The crucial meeting has been called by the prime minister to draft a short-term strategy to boost farm growth, which has stagnated in the past decade, so that results can emerge at the earliest, officials said.
A note to the Planning Commission from the Prime Minister's Office says five-six specific strategies must be proposed for bridging the yield-technology gaps in agriculture and for improving the conditions under which farming is done.
'The prime minister desires that in the meeting of the full Planning Commission, the focus should be less on analysis of the problems of the agriculture sector, but rather on specific areas where action would be visible in a short time.'
Monday's meeting comes against the backdrop of the sharp deceleration of agricultural growth from 3.62 percent in 1984-1996 to less than 2 percent in 1999-2005 and efforts to push it up to four percent over the next five years.
Politically, the United Progressive Alliance government - also wants to show fast and tangible results in agriculture and ward off criticism by Left allies that its policies have failed to lift the agrarian economy, on which 70 percent of India's population still depends, officials said.
'The prime minister has made it clear that there has been enough analysis on the problems facing the agriculture sector. He now wants results and fast, and that's what will be the focus Monday,' a key aide in the Prime Minister's Office said.
'The impetus will be entirely on the supply side so that in two years' time one is able to show tangible results. The prime minister will seek the cooperation of all states in this regard subsequently,' the aide told IANS.
After Monday's meeting, the Planning Commission, led by Deputy Chairman Montek Singh Ahluwalia, and the concerned ministries will begin preparatory work for a meeting of the National Development Council - here May 29 that will also be attended by all state chief ministers.
According to Planning Commission officials, Monday's meeting will discuss issues such as one-time debt waiver scheme for farmers, easing supply gaps, higher farm credit, a comprehensive crop insurance scheme and crop diversification.
The meeting will also be attended by Agriculture Minister Sharad Pawar, External Affairs Minister Pranab Mukherjee and Finance Minister P. Chidambaram, among others, and study the 12 reports of working groups constituted by the panel.
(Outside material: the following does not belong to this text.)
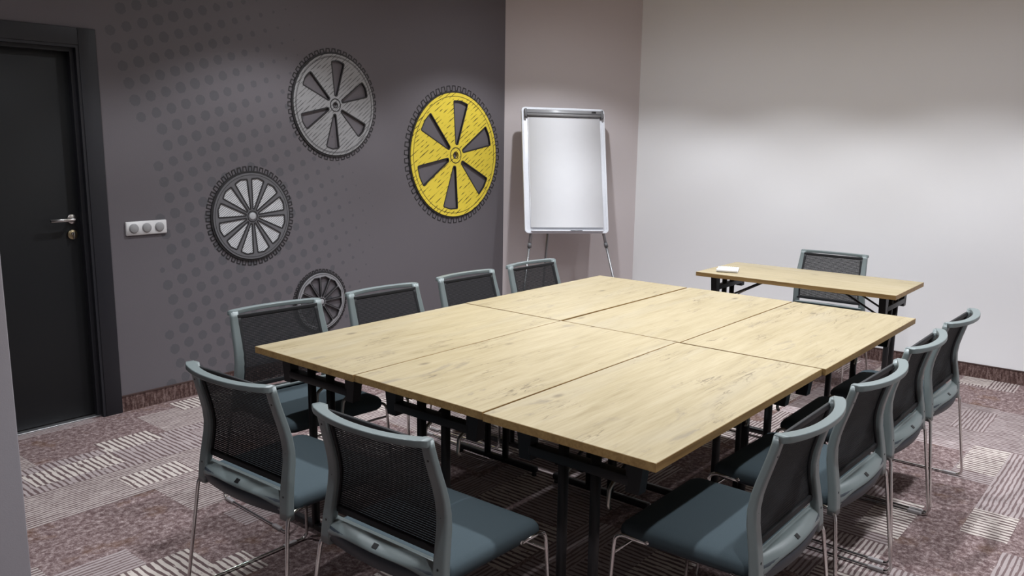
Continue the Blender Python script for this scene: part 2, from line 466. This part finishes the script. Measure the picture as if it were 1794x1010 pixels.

This apart, the other papers that will be considered during the meeting include the five reports of the National Commission on Farmers under farm scientist M.S. Swaminathan and the eight others of the NDC's various sub-committees.
On the issue of the new scheme for additional central assistance to states, the Planning Commission has proposed that it be called Rashtriya Krishi Vikas Yojana where funds to states could be provided based on twin formulae.
The plan panel feels each state can be asked to outline a four-year action plan identifying individual elements like watershed management, extension support and seed availability that can contribute to the specific targets.
'The new scheme will not replace any existing central scheme. They can continue. But a large part of the additional resources for agriculture needed in the 11th plan - could be furnished by directing it to the new scheme.'
Other outcomes of Mondays' meeting could be an action plan on food security with a special wheat production programme with an outlay of Rs.8.41 billion covering as many as 138 districts, and distribution of improved seeds for pulses to farmers.
Similar strategies, officials added, could also be announced in the area of farm inputs, horticulture, animal husbandry, research, bringing more area under paddy cultivation and ensuring seed testing labs in every district by 2010.
The meeting of the full commission was earlier slotted for April 18. But it was subsequently deferred since the agriculture ministry and the commission first wanted to make separate presentations to the prime minister, officials said.